╭──
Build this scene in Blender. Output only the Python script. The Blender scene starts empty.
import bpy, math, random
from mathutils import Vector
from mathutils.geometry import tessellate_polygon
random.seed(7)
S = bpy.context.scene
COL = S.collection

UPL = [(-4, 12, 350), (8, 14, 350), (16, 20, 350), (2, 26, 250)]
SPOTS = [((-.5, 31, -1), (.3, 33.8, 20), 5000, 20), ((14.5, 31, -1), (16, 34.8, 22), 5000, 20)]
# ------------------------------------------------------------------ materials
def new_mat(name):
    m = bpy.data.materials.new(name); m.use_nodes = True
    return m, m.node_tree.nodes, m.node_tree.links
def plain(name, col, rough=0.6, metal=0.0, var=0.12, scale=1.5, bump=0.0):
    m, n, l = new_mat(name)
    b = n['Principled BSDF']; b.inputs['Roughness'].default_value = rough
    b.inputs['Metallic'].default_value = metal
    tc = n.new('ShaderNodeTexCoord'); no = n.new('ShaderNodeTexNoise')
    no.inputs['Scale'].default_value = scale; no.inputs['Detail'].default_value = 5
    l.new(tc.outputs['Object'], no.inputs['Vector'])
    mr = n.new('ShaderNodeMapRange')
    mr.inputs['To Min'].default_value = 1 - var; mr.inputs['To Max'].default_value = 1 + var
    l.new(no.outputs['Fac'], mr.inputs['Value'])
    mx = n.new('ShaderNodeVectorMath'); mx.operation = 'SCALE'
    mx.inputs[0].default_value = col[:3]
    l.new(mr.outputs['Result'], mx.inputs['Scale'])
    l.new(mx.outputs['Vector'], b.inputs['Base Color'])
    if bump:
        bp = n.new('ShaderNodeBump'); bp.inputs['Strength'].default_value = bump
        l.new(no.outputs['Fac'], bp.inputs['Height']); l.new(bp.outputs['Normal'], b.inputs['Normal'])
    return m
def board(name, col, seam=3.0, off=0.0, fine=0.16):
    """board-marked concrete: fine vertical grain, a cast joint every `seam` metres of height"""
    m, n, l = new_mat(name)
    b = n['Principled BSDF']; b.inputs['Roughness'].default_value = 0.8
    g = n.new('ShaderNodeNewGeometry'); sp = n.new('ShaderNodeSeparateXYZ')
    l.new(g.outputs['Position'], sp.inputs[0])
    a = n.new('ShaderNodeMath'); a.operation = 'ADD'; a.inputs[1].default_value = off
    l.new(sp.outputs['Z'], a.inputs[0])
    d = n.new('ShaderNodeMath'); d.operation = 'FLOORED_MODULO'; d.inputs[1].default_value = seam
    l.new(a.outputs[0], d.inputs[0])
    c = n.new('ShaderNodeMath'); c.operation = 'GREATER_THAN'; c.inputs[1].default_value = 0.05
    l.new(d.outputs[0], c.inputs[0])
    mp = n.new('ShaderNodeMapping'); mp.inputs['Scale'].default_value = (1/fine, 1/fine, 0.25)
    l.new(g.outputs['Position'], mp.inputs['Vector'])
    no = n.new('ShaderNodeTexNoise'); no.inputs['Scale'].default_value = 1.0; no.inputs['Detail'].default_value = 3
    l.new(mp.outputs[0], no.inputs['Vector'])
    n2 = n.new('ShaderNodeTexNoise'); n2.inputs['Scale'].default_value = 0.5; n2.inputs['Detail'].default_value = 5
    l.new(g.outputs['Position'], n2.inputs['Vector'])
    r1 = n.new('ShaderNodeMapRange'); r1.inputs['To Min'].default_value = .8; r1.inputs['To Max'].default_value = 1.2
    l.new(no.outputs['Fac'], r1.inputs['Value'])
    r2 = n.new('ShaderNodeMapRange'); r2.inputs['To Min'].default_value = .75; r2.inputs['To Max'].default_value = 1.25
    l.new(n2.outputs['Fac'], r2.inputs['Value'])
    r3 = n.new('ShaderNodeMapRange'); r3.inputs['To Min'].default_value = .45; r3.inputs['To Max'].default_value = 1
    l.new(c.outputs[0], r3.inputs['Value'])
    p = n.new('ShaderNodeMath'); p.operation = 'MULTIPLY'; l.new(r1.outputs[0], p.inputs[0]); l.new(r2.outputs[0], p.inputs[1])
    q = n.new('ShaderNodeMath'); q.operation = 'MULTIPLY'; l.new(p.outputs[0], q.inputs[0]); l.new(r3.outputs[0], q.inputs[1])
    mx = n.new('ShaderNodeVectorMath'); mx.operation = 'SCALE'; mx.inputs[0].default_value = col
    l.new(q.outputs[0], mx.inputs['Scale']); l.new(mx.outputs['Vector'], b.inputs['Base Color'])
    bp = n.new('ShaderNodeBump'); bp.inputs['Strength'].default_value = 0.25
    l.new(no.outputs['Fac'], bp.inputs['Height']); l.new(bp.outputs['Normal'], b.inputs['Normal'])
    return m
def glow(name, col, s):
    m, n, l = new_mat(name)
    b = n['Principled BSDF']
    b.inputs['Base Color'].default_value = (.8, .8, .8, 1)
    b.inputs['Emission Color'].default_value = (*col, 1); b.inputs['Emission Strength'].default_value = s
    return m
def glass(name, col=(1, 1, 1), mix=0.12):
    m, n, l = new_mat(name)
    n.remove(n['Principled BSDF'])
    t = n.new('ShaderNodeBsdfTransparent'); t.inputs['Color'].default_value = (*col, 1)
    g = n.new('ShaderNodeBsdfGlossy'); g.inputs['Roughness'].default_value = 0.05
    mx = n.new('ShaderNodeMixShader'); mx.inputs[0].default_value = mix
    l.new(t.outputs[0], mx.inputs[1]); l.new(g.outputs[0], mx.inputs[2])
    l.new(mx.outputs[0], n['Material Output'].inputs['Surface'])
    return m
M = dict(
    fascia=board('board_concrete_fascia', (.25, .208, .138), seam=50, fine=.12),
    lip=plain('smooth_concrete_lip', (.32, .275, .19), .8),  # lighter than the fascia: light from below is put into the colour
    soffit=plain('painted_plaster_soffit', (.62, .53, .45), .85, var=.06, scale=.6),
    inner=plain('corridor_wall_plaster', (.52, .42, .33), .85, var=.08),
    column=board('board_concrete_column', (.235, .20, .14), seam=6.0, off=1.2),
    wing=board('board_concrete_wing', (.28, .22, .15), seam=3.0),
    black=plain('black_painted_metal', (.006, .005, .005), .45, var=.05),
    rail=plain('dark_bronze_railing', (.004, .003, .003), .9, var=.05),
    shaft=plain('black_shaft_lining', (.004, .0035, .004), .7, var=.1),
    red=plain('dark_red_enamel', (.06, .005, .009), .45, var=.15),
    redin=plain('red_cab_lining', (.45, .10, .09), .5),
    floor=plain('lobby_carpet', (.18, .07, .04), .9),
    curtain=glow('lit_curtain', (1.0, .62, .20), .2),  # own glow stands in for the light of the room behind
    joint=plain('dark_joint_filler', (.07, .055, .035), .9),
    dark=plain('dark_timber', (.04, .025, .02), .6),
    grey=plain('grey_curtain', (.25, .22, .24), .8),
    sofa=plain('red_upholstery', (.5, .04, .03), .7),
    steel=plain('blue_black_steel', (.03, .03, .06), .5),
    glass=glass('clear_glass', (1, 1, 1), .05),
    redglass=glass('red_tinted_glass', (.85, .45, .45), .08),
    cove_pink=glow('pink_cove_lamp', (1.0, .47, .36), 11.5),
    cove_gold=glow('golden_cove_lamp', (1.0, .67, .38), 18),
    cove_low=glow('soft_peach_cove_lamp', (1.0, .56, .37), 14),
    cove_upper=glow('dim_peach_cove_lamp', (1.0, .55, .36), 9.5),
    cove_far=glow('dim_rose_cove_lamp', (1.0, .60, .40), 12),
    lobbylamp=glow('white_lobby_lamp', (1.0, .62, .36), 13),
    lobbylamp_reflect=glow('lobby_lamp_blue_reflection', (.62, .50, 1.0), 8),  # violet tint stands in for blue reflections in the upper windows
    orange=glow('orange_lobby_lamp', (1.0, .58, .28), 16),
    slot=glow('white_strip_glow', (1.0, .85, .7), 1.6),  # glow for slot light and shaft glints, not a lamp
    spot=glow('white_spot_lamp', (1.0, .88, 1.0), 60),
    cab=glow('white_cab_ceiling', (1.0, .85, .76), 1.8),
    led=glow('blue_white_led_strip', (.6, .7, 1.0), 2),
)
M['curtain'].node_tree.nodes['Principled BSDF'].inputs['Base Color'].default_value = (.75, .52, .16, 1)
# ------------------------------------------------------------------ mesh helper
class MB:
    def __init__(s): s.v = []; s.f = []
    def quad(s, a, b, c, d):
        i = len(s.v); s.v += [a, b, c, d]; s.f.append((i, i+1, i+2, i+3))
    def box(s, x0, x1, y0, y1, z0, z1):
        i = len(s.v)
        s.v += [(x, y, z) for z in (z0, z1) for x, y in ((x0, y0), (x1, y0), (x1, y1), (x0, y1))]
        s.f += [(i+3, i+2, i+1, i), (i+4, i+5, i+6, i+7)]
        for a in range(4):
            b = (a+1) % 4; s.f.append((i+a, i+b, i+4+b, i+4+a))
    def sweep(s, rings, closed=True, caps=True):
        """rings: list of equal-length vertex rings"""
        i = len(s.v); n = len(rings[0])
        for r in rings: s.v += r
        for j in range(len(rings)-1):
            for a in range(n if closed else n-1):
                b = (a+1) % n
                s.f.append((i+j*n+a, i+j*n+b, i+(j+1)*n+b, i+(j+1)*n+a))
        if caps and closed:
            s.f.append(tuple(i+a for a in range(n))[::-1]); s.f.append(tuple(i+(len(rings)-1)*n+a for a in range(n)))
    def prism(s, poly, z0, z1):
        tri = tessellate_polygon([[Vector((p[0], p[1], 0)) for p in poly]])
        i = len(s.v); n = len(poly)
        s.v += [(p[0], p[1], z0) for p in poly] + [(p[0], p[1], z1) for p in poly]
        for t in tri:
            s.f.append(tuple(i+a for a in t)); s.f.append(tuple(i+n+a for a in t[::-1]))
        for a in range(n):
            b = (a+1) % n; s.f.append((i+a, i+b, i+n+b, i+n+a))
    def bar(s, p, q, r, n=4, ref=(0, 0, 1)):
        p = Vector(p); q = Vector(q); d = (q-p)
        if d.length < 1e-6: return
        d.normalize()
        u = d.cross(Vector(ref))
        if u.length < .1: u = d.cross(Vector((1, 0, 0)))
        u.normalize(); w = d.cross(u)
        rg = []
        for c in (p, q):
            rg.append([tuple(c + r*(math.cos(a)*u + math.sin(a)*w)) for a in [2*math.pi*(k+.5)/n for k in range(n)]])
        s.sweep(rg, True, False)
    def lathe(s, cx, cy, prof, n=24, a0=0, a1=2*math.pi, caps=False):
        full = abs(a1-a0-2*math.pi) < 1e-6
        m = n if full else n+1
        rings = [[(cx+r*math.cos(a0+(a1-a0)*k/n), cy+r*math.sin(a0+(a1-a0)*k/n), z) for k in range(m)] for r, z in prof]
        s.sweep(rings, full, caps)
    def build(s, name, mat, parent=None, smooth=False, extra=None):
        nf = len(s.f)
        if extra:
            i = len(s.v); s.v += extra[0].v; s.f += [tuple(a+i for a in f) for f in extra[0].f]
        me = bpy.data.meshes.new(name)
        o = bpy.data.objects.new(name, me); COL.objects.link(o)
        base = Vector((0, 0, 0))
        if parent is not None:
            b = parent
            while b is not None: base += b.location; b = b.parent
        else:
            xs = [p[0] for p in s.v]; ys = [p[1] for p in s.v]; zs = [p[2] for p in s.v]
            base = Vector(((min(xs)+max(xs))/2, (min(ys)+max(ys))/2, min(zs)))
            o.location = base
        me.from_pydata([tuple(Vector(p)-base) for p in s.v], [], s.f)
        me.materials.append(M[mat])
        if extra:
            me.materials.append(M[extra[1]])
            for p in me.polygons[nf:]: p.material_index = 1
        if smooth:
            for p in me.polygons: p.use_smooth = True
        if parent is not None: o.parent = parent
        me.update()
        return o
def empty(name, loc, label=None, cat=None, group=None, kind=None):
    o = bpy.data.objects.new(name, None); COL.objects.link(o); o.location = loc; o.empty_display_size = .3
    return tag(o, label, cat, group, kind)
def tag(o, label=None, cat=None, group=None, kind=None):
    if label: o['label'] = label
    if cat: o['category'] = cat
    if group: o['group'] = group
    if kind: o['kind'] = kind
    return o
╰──
» **What to do**
In the listing above, reproduce the first line and each one after it through the line that contains "COL = S.collection".

» **Response for this exercise**
Build this scene in Blender. Output only the Python script. The Blender scene starts empty.
import bpy, math, random
from mathutils import Vector
from mathutils.geometry import tessellate_polygon
random.seed(7)
S = bpy.context.scene
COL = S.collection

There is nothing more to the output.